As bolhas de ativos são endêmicas, e os BCs têm obrigação de lidar com elas enquanto é tempo

NA EDIÇÃO deste mês, a revista inglesa "Prospect" publica um debate sobre a crise financeira. Entram em campo alguns graúdos da finança e da opinião econômica: George Soros, Anatoly Kaletstky, do "London Times", Martin Wolf, do "FT", John Gieve, do Comitê de Estabilidade Financeira do Banco da Inglaterra, entre outros.
Vou reproduzir os trechos do debate que julguei de maior interesse para o leitor brasileiro. Os trechos foram traduzidos de forma livre e se concentram na controvérsia sobre os instrumentos mais adequados para administrar um ciclo de crédito com inflação de ativos.
Alto dirigente do Banco da Inglaterra, Gieve não escapa pela tangente ao comentar a responsabilidade das autoridades no desenvolvimento das práticas e inovações que levaram ao desfecho indesejado. Diz ele: é impossível negar que a ausência de regulação no mercado de hipotecas contribuiu para a eclosão da crise. Na última euforia com a valorização de ativos, as operações estruturadas de crédito (vender títulos lastreados em empréstimos hipotecários e outros) fizeram a diferença. Os que inventavam e promoviam tais produtos não tinham a menor idéia sobre o comportamento de seus preços em condições econômicas distintas.
O assim chamado megaespeculador George Soros desconfia das teorias que informam as decisões dos protagonistas dos mercados financeiros. Para ele, as autoridades e os demais participantes do jogo de avaliação da riqueza apóiam-se em uma falsa interpretação sobre o funcionamento dos mercados. Imaginam que tendem ao equilíbrio, e os desvios são aleatórios. Essa falsa concepção permitiu a elaboração dos produtos estruturados e produziu uma crise muito maior e mais abrangente do que uma simples bolha imobiliária americana. Bolhas de ativos são endêmicas. As autoridades reguladoras têm obrigação de lidar com elas enquanto é tempo. Não é o caso de utilizar a política monetária, ou seja, de tentar furar a bolha com a alta dos juros. Trata-se de operar através do canal do crédito.

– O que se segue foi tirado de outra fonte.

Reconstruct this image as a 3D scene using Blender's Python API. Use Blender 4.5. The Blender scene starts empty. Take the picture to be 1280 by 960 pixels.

Soros, como Minsky, assegura que os mercados financeiros lidam com promessas e avaliações sobre o curso futuro dos ativos e dos títulos de dívida. Estão, portanto, sujeitos a gerar endogenamente euforia e pânico. O Banco Central deve estar sempre pronto para modificar as exigências de reservas e de capital conforme a toada do ciclo econômico. Gieve não só concorda com Soros, como acrescenta: usar a taxa de juros para controlar um ciclo de ativos pode produzir graves danos à economia: as taxas devem subir muito para conter as expectativas altistas e eufóricas dos investidores. As autoridades -leia-se o BC- devem recorrer à ampliação das exigências de capital e de liquidez para dar eficácia anticíclica às suas políticas.
No Brasil, autoridades encarregadas da gestão da moeda e do crédito, assim como participantes do mercado, sugerem em suas manifestações que as receitas de Soros e Gieve são velharias. Deveriam estar mofando no Museu da Política Monetária. Assim pensava o ex-maestro Greenspan quando os críticos alertavam para o desastre que se aproximava.


LUIZ GONZAGA BELLUZZO , 65, é professor titular de Economia da Unicamp. Foi chefe da Secretaria Especial de Assuntos Econômicos do Ministério da Fazenda (governo Sarney) e secretário de Ciência e Tecnologia do Estado de São Paulo (governo Quércia).